Seoyeon Kim, a 13-year-old violinist and pianist from Falmouth, offered much the same assessment.

“It’s just really fun working in a chamber group, and this is the first opportunity I’ve had to study theory. It’s an amazing program with amazing teachers,” she said.

The best part?

“It’s free.”

Naruse said students benefit not only from small-group instruction and oftentimes individual coaching, but also from the opportunity to sit in a semi-circle with other students, look them in the eye and perform together. Playing in a small chamber group is not unlike athletes working together on a team, she said.

“They bring the best out of each other,” she said. “They can inspire each other, and push each others in a good way, to raise their performance standard.”

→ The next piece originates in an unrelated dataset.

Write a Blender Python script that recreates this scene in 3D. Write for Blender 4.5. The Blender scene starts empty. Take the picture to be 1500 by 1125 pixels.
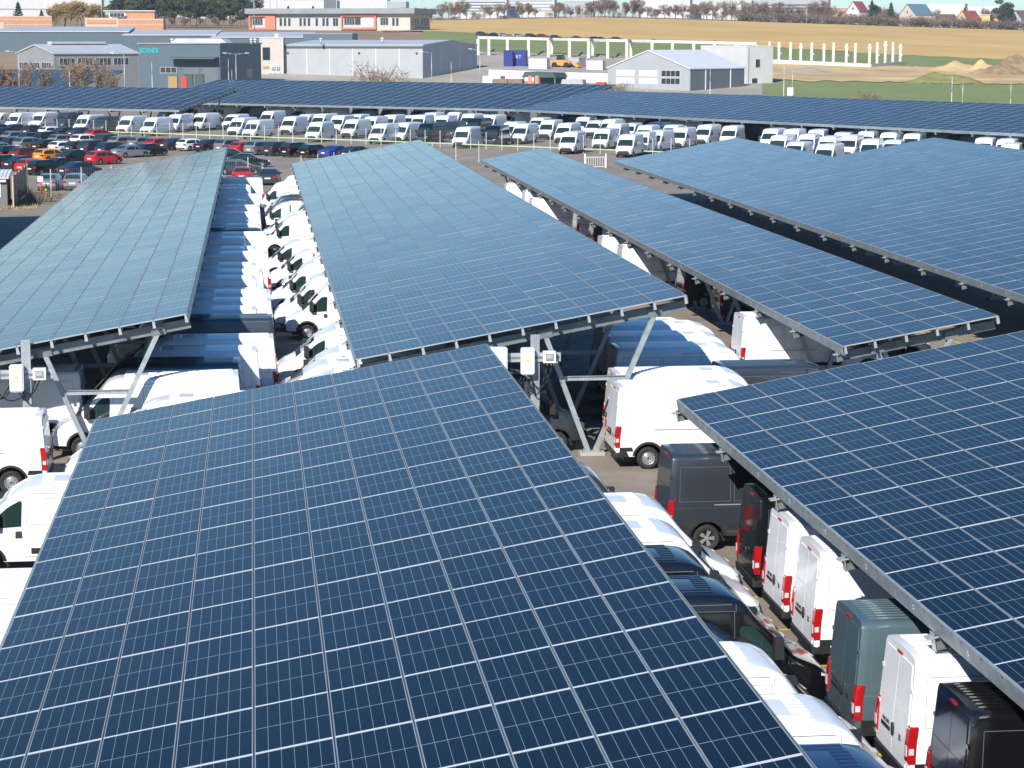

For music coach Joshua DeScherer, the distinguishing component of the Karger Scholars program is its emphasis on music theory, which essentially is the study of how music works. Music theory teaches the language and notation of music. It is to music what grammar is to writing.

One cannot excel as a musician without understanding theory, just as a writer cannot write without understanding grammar, DeScherer said.

“Especially at this age, it’s important for these kids going forward to be educated musicians, and not just educated violinists or educated pianists or educated oboists,” he said. “Music theory allows you to play more than just the notes. There is nowhere else in Maine that offers music theory in this way.”

DeScherer commended the parents of these students for making the commitment to their education. When he was their age, DeScherer’s mother drove him and his upright bass every Saturday morning from their home in New Jersey into Manhattan for classes similar to this.

It changed his life, and set him on the course for a career in music.

He feels grateful for the opportunity to have an impact in the lives of these students, and to help them advance their music careers.

“The social aspect of getting these kids that have similar drive and similar aspirations together cannot be understated,” he said. “They’re all about the same age, and especially if they come from a rural area, they may not have many peers they can relate to. Making music is important, but making friends may be just as important.”

Thanks to Trudi Karger, these kids have the chance to do both.